A five-year performance chart of Walt Disney Co. (NYSE: DIS) stock follows a trajectory similar to the 80-foot incline on the company's famous Matterhorn roller coaster. But unlike the popular bobsled ride at Disneyland, there's been no downhill to speak of.

Indeed, the quadrupling of Disney shares over the past five years has created some of 'The Happiest Investors on Earth.' But its the original believers who bought shares early at dirt cheap prices and never looked back that are the happiest. For them, the more than 44,000% growth over 50 years is a fairy tale come true.

With a foothold in everything from major sports networks (like ESPN) to global amusement parks to branded toys and stores across the world, Disney just keeps dreaming, innovating and entertaining. Some upcoming previews include:

  • Teaming up with Netflix (Nasdaq: NFLX) to produce original TV series featuring four of Marvel's most popular characters in 2015. We're talking about at least four, 13-episode series with Daredevil, Jessica Jones, Iron Fist and Luke Cage. Very cool.
  • Releasing its next Pixar films, The Good Dinosaur in November 2015 and Finding Dory in June 2016. Like most Pixar movies, these films should draw huge audiences. For example, this summer's Monsters University grossed over $730 million worldwide.
  • And preparing to shoot the next installment of the iconic Star Wars saga. After acquiring the rights last year, the company just announced the cast for Star Wars VII, scheduled to debut on December 18, 2015.

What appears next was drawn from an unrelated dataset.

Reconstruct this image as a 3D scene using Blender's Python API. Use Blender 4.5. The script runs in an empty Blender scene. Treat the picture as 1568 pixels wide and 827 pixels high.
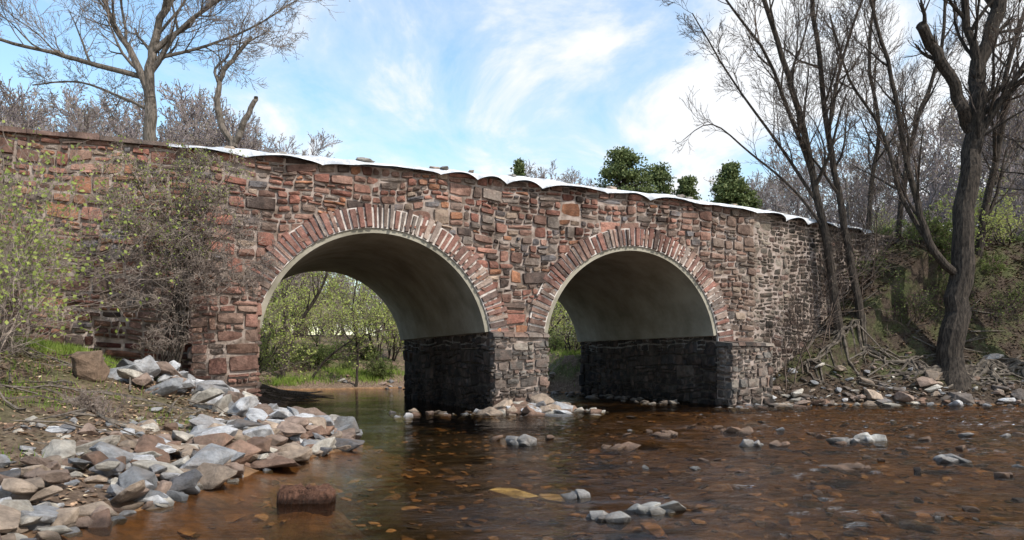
import bpy, bmesh, math, random
import numpy as np
from mathutils import Vector, Matrix, noise as mnoise
random.seed(7)
scene = bpy.context.scene
TH = math.radians(23.4); CT, ST = math.cos(TH), math.sin(TH)
Y0 = 21.4; D = 9.3
F = 1132.0; CAMZ = 1.5

def Lc(s, w, z): return (s*CT - w*ST, Y0 + s*ST + w*CT, z)
def W(px, py, Y): return Vector(((px-784)*Y/F, Y, CAMZ+(550-py)*Y/F))
def wz(px, py, z):
    Y = (CAMZ-z)*F/(py-550.0); return ((px-784)*Y/F, Y, z)
SB = wz(468, 765, 0)   # rotten stump block on its gravel mound

# ---------------------------------------------------------------- noise
def vnoise(x, y, seed=0):
    x = np.asarray(x, float); y = np.asarray(y, float)
    xi = np.floor(x).astype(np.int64); yi = np.floor(y).astype(np.int64)
    fx = x-xi; fy = y-yi; fx = fx*fx*(3-2*fx); fy = fy*fy*(3-2*fy)
    def h(a, b):
        n = (a*374761393 + b*668265263 + seed*1442695) & 0x7fffffff
        n = ((n ^ (n >> 13))*1274126177) & 0x7fffffff
        return ((n ^ (n >> 16)) & 0xffff)/65535.0
    return (h(xi,yi)*(1-fx)+h(xi+1,yi)*fx)*(1-fy)+(h(xi,yi+1)*(1-fx)+h(xi+1,yi+1)*fx)*fy
def fbm(x, y, o=4, seed=0):
    t = 0; a = .5
    for i in range(o):
        t = t + a*vnoise(np.asarray(x)*2**i, np.asarray(y)*2**i, seed+i); a *= .5
    return t

# ---------------------------------------------------------------- terrain
LSY = [-60, 0, 6.3, 8.5, 10.6, 12.3, 14, 16, 18.6, 28.3, 38, 60]
LSX = [-9, -4.6, -3.9, -3.6, -3.4, -2.9, -3.1, -4.6, -6.3, -8.3, -12.2, -20]
def height(X, Y):
    X = np.asarray(X, float); Y = np.asarray(Y, float)
    s = X*CT + (Y-Y0)*ST; w = -X*ST + (Y-Y0)*CT
    n1 = fbm(X*.9, Y*.9, 4, 3)-.47; n2 = fbm(X*.18+5, Y*.18, 3, 9)-.44
    dl = np.interp(Y, LSY, LSX) - X + n1*.5
    dr = np.minimum(Y-24.4, X-np.interp(Y, [24.4, 32.8, 34.6, 38, 80], [7.1, 3.5, .9, -.3, -3])) + n1*.5
    df = w-18.5 + n1
    zl = np.interp(dl, [0, 1, 3, 5, 9, 20, 60, 300], [0, .26, .82, 1.5, 2.2, 3, 4, 8])
    f1 = np.interp(dr, [0, 1, 2, 3, 4, 5.5, 8, 30, 300], [0, .95, 2.1, 3.3, 4.6, 6, 6.7, 7.5, 10])
    f2 = np.interp(X, [6, 8, 9.5, 12, 14.5, 25, 300], [.9, 1.2, 2.3, 4.2, 6.3, 7.2, 10])
    f2 = np.where(w > 5, 1.6+.03*np.maximum(0, w-8), f2)
    zr = np.minimum(f1, f2)
    zf = np.interp(df, [0, 3, 8, 40, 300], [0, .9, 1.9, 4, 12])
    z = np.maximum(np.maximum(np.where(dl > 0, zl, 0), np.where(dr > 0, zr, 0)), np.where(df > 0, zf, 0))
    out = np.maximum(np.abs(w-D/2)-D/2+.4, 0)
    eL = 6.2-.7*out-.8*np.maximum(0, s+19); eR = 6.1-.7*out-.8*np.maximum(0, 16.5-s)
    d = np.maximum(np.maximum(dl, dr), df)
    land = d > 0
    z = np.where(land, np.maximum(z, np.maximum(eL, np.where(w > -.5, eR, -9))), z)
    amp = np.clip(d*.25, 0, 1)
    z = z + amp*(n1*.35+n2*.6)
    deep = np.interp(X+ .2*(14-Y), [-3, 0, 3, 6, 40], [.6, .5, .28, .18, .18])
    bed = -np.minimum(.35*np.abs(d), deep) + (n1*.16+.02)*np.clip(-d*.8, 0, 1)
    bed = np.minimum(bed, -.05*np.clip(-d*3, 0, 1))
    r2 = ((X-SB[0])/.55)**2+((Y-SB[1]-.05)/.42)**2
    g = np.exp(-r2**2); bed = bed*(1-g)-.07*g
    return np.where(land, z+.0, bed)
def H(x, y): return float(height(np.array([x]), np.array([y]))[0])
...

While Disney's final story has yet to be told, another chapter of five-digit growth may not be realistic. But there is another theme park company you've likely never heard of that could be just as magical for early followers.

Merlin Entertainments (OTC: MIINF) is fresh off an IPO, an upgrade by Moody's, and is ranked second only to Disney in number of visitors per year. Formed in 1999, the number of visitors to its parks has grown by 11% a year since 2008.

The 15-year-old UK-based company trades on the London Stock Exchange (MERL.L) after its IPO generated $1.5 billion, and it recently made its debut as an OTC stock (MIINF) on February 14.

With 100 operations in 22 countries and nearly 60 million visitors in 2013, some investors fear that Merlin has peaked and is ready to come sliding down. I beg to differ -- not with a wealth of popular attractions all over the globe and at least 100 more on the drawing board.

Its current inventory consists of the Legoland resorts/theme parks in California and Florida, Legoland discovery centers in several other cities, as well as the Madame Tussaud's celebrity wax museums in New York, Washington, D.C., Las Vegas, and Hollywood.

With revenue totaling $1.3 billion in 2013 (up from $769 million four years ago) and profits compounding at a 12% annual growth rate, Merlin's fundamentals are looking strong.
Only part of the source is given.